One could explore the whole lake and its tributaries in one long day, but a leisurely two-day exploration allows more time to absorb the beauty of this setting and to enjoy its abundant wildlife. In the evening and early morning, explore for moose in the extensive marshes surrounding the five inlet streams. Prominent fish species: white perch, yellow perch, and chain pickerel.

©  John Hayes & Alex Wilson/Appalachian Mountain Club Books. All Rights Reserved.

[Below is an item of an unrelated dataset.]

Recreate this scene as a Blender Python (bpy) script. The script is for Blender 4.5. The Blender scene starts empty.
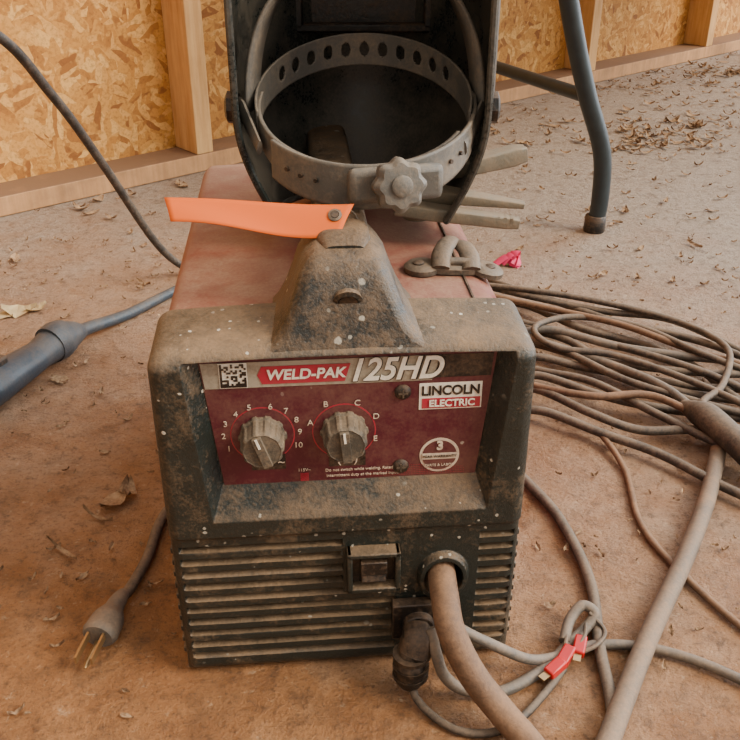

Activity Type: Flatwater Kayaking & Canoeing
Nearby City: Machias
Skill Level: Easy
Duration: Day trip, camping available
Class: Class I
Season: Best spring through fall
Local Contacts: Maine Forest Service, St. Croix River District
Local Maps: USGS Dark Cove Mountain, Duck Lake, Fletcher Peak, Gassabias Lake
Driving Directions: Directions to Fourth Machias Lake

Recent Trail Reviews

6/14/2003
0

Fourth Machias is a truly wild place. Although the lake is enormous, there are only 7 hunting cabins on it. The paddling on the lake can be tough if there are big winds. If this happens to you, it’s worthwhile to take a hike, or just hang out in one of the bogs and watch for wildlife. The lake generally settles down toward the end of the day. There are four brooks that branch off the lake. Dead stream is wide to start out, and meanders through a grassy area where you might see some moose. It narrows to a part that is chock full of beaver dams. Once you hit the first beaver dam, it's not worth it to go any further (you just hit more). There's a stream on the other side of the lake from Dead that also runs through a large, grassy area. This is much easier to navigate, as it stays pretty wide. It's a good stream to duck into if the winds kick up. Pennaman's brook is largely impassible. The water level's just too low, even for my kayak. It's not worth a detour. 5th Lake Stream is my favorite. In the spring, the water can be somewhat big, and there are plenty of rocks. There were some downed trees last spring that you had to be careful of, but the water wasn't big enough that it was dangerous (in fact, we bottomed out in our kayaks a few times--you couldn't have made it through with a canoe). It's a gorgeous paddle through wooded area. It has some gravel-bottomed portions, and I suspect the fishing is probably excellent. Even in relatively low water, it has some quickwater parts that are easily managed, and fun. Where the stream meets Fourth Lake, it widens out and loops through a marshy area. There's a camping spot with a fire grate down the end of the pond that has 5th Lake Stream, on the right hand side of the lake as 5th Lake Stream is ahead of you, just after you pass through "the narrows" of the lake. You can expect to see moose, deer and bald eagles (there’s at least one nesting pair in the area).